Guyana’s Foreign Secretary Carl Greenidge has called for Guyanese reporters to embrace specialized reporting as means to provide more informed and in-depth issue-based journalism in an age when misinformation and false news can threaten developmental goals.
Speaking at the Guyana Press Association (GPA) Awards Dinner held on Saturday, Greenidge lamented that while government seeks a legal end to the controversy surrounding Guyana’s border with Venezuela the tale of the matter is being shared with the world in manner that is “distorted and untrue”.
“Venezuela or its agents have been placing pieces in our press. Such material has, for example, been inserted by a mouthpiece of Venezuelan imperialists, ostensibly an NGO called MAPA, ‘Our Sun Rises in the Essequibo’, proclaiming its right to an area of land the Government of Venezuela never governed and on which Simon Bolivar neither ever set eyes nor liberated,” the Foreign Secretary noted.
He drew specific attention to an image shared by Venezuelan President Nicolas Maduro on the occasion of the 53rd anniversary of the signing of the Geneva Agreement on Feb 17 2019. Maduro claimed that the image was of persons signing the agreement in 1966 but the picture was not actually of British and Venezuelan negotiators but of a meeting that had actually taken place in 1949, 17 years earlier.
He called for the Guyanese press to equip itself to handle complicated issues and to understand ‘the plot’ and offered to brief key media personnel on the issue.
He however noted that this offer has been rebuffed even as less than accurate content is reported in local media.
The former Foreign Minister stressed that contrary to reports, the Geneva Agreement signed on February 17th 1966 to resolve the controversy makes no mention of either land transfers or of the Essequibo and the question of non-development of any area within the boundaries of the Guyana and Venezuela was limited to the period 1966-70 when a Joint Commission was to have been considering practical solutions.
He reiterated that the 1899 Arbitral Award defines Guyana’s boundaries with Venezuela noting that Guyana is seeking a judgment from the International Court of Justice (ICJ) on the contention by the Venezuelan Government that Award is null and void.

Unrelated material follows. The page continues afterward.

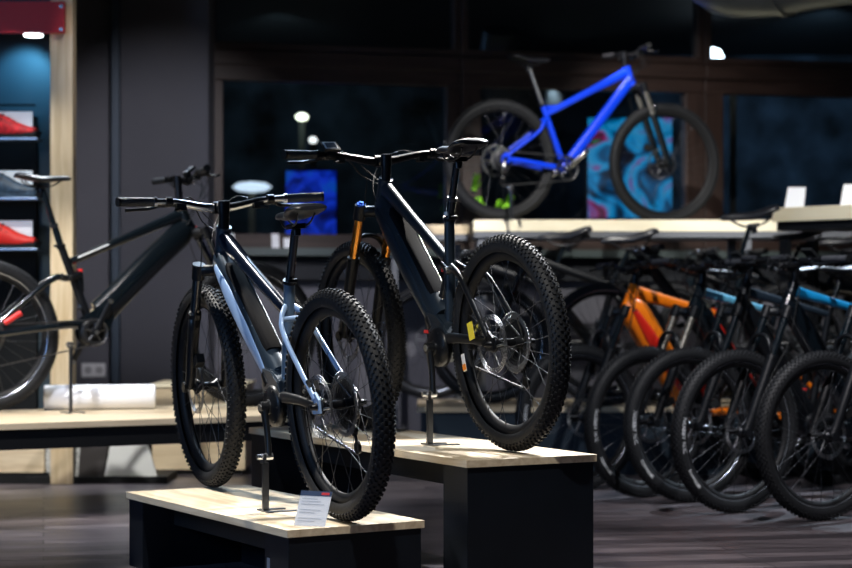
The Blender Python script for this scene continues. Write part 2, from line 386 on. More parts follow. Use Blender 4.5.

Explaining that while an advisory opinion of the ICJ has the weight of the Court’s prestige and international recognition of the Court’s views, Guyana is not seeking an advisory opinion but a judgment.
“Failure of a party to honour an ICJ judgment may bring action by the Security Council,” he explained as the reasoning behind this decision.
Though Venezuela has managed to raise in the mind of many casual observers the question of the Court’s jurisdiction, Greenidge took time to note that Article 36 paragraph 1 of the Statute of the Court provides for the Court to have jurisdiction in all matters specially stipulated in treaties and conventions that are in force on the date of the institution of proceedings. In such instances, the Court may be seized by means of a written unilateral application.
Further while Venezuela has said it will raise an objection to the Court’s jurisdiction it would be left to the Court to consider whether such consent was established in the Geneva Agreement.
Failure by one party to appear does not prevent consideration of the case but if Court first satisfies itself that it has jurisdiction.
Meanwhile, while the matter before the Court does not directly affect the oceans, Guyana’s Exclusive Economic Zone (EEZ) or the operations of companies on our continental shelf, the Government has however taken the opportunity of the Court’s examination of the validity of the 1899 (Paris) Arbitration Award to have the ICJ confirm the sea-space appurtenant to Guyana’s land territory since the refusal of Venezuela to honour the land boundary that it demarcated and agreed in 1905 makes the maritime or EEZ issue relevant to the case now before the Court.
“Guyana is seeking confirmation that, in keeping with the UN Convention on the Law of the Sea (UNCLOS), as owner of the territory from Punta Playa to the Courantyne it enjoys all relevant sovereignty and sovereign rights over the oceans associated with its 459km long Atlantic Coast and territorial sea,” Greenidge concluded.